Es bleibt abzuwarten, in welchem Umfang der neue jugoslawische Präsident zu einer Überwindung des Hasses zwischen Serben und Albanern im Kosovo beitragen wird. Ein erster Schritt dazu wäre die Freilassung von rund 2000 Kosovaren, die seit dem Kosovokrieg in serbischen Gefängnissen einsitzen. Sollte dies nicht umgehend geschehen, forderte UN-Administrator Bernhard Kouchner am 11. Oktober neue Sanktionen - diesmal gegen die demokratischen Machthaber in Belgrad.

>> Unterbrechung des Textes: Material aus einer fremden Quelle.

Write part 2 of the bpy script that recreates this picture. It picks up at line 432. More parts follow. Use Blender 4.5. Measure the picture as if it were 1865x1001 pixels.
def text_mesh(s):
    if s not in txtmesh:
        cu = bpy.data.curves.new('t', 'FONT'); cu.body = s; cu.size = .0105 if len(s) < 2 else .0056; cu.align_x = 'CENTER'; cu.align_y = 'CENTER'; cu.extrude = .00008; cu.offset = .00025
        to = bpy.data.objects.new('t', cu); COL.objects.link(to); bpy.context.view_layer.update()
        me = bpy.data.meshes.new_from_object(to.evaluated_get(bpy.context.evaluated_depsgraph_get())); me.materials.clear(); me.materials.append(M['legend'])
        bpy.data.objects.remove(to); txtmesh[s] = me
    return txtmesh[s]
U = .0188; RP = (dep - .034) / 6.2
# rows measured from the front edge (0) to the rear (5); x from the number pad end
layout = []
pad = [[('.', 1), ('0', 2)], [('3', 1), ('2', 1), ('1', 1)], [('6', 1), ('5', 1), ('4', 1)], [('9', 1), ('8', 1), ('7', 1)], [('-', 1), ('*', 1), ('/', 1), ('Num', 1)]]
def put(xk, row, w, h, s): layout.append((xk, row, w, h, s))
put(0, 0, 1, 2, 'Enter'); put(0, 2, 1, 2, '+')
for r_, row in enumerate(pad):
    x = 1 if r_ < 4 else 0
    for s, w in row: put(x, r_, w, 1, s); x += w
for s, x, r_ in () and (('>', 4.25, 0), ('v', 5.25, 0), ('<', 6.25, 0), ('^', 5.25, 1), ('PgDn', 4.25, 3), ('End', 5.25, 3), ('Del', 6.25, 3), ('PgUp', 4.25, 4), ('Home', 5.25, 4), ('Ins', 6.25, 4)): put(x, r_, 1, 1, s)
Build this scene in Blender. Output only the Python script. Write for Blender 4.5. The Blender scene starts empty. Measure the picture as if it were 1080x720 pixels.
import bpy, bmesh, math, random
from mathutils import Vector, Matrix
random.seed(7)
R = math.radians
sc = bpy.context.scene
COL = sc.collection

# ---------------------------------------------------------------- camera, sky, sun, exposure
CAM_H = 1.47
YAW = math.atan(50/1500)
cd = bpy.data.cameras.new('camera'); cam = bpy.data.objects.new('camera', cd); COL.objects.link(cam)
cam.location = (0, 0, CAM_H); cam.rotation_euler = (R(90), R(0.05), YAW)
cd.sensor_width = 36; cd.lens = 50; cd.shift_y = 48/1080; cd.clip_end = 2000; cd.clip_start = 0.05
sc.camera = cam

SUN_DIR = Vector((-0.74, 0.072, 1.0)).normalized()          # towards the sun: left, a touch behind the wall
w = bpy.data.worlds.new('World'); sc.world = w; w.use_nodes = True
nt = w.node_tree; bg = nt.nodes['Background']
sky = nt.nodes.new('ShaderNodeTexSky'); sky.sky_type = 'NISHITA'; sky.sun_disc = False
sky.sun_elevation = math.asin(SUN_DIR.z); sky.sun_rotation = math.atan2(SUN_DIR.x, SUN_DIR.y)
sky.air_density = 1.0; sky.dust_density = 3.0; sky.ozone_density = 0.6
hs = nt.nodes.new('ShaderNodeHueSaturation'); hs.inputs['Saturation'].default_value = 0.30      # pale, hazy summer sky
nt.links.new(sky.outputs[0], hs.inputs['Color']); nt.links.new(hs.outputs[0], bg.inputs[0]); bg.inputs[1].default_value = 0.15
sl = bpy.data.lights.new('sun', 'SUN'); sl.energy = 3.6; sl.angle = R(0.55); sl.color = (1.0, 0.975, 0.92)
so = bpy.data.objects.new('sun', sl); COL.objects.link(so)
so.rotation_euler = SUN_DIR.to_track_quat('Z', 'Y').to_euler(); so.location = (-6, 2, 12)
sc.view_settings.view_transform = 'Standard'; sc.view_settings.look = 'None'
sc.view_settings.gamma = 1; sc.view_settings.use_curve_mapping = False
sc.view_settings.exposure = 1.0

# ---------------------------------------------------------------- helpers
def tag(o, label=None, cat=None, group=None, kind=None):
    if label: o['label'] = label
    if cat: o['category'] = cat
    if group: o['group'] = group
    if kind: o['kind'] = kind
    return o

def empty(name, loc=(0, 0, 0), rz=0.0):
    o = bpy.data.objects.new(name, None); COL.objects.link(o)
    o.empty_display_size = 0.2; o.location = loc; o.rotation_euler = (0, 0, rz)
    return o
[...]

In dem Waffenstillstandsvertrag wird der Regierung in Belgrad außerdem das Recht zugestanden, erneut Streitkräfte und Polizei in der Provinz zu stationieren. Bei einer jugoslawischen Armeereform wurde kürzlich ein neues Kosovokontingent aufgebaut und an der kosovarischen Grenze stationiert. Sollte Kostunica zum Schutz der serbischen Minderheit im Nordkosovo intervenieren, wie es Zoran Djindjic am 11. Oktober ankündigte, sind Zusammenstösse mit der UCK nicht ausgeschlossen. Zu ersten Schießereien kam es bereits am 9. Oktober. Die Soldaten der KFOR stehen nun zwischen allen Fronten.